ActuSF : Si le roman se suffit amplement à lui-même, songes-tu à revenir et à développer cet univers à l'avenir, à donner d'autres aventures à Théo et Sylvia ?

Stéphane Tamaillon : On m’a donné dès le départ la possibilité de partir sur un one-shot ou un cycle, au choix. Mais il fallait se décider avant la rédaction afin de planifier le tout. Très occupé par ma série Krine, et le temps n’étant malheureusement pas extensible, j’ai opté pour le one-shot. Mais si le livre est un succès (j’ai invoqué les esprits et brûlé une cinquantaine de cierges en compagnie d’un marabout-ophtalmologue-pédicure) pourquoi ne pas revenir sur cet univers, cela me plairait assez. Ceci dit, j’ai une autre histoire de fantasy totalement différente qui me hante depuis au moins trois ans, alors, nous verrons bien.

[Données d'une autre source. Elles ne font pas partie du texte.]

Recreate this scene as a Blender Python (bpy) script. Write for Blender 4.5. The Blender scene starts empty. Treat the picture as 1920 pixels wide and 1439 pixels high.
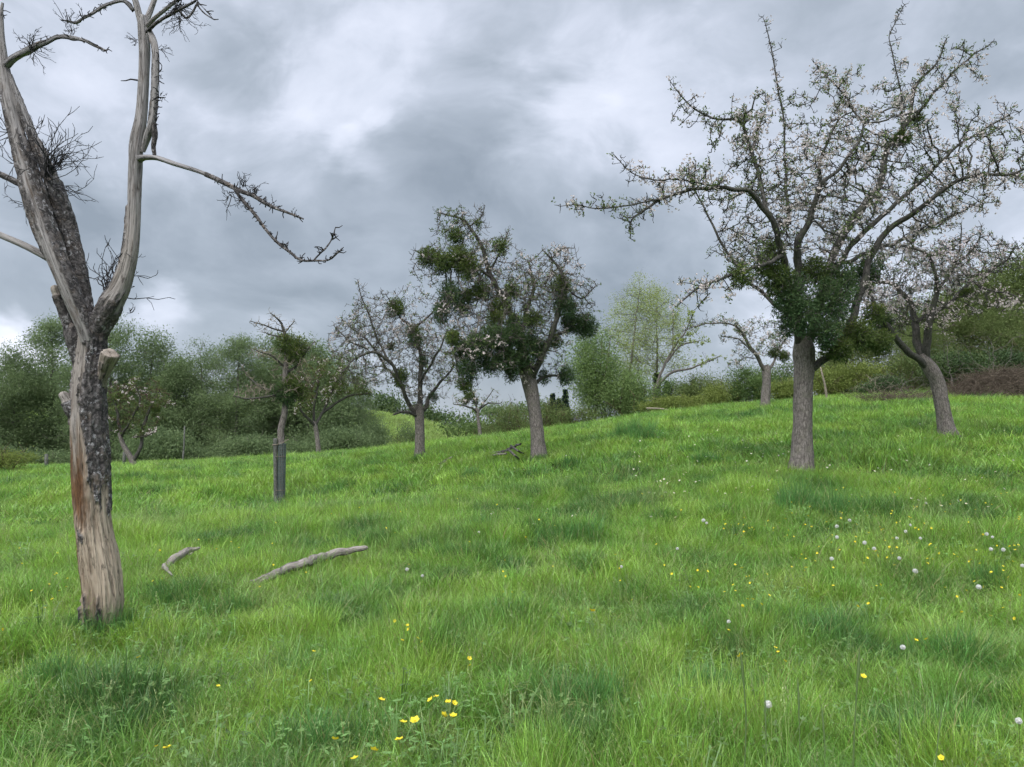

ActuSF : Pourrais-tu nous parler, pour conclure, de tes projets en cours ou à venir : Va t-on voir le 3ème tome de Krine cet automne, comme pour les précédents ? Celui-ci doit clore le cycle de Matthew, songes-tu déjà à d'autres aventures ?

Stéphane Tamaillon : Le troisième tome de Krine sort le 18 octobre et s’intitule Le maître des hybrides. Il clôt le cycle de Matthew et apportera toutes les réponses aux questions restées en suspens à la fin du second volume. De nouveaux personnages y feront leur apparition, tel un certain Rudyard Kipling. Avec mon éditeur, nous envisageons un deuxième cycle qui se déroulerait en dehors de Londres, une « trilogie du voyage » qui mènerait Krine de l’Écosse jusqu’aux Indes. En attendant, j’écris un roman ayant pour toile de fond le XVIIIe siècle. Une histoire de piraterie sur fond de traite négrière.

ActuSF : Stéphane, merci  pour cette belle aventure et ce très bon moment de lecture estival !

Stéphane Tamaillon : Merci à Actu SF pour sa confiance et rendez-vous pour la sortie de Krine 3.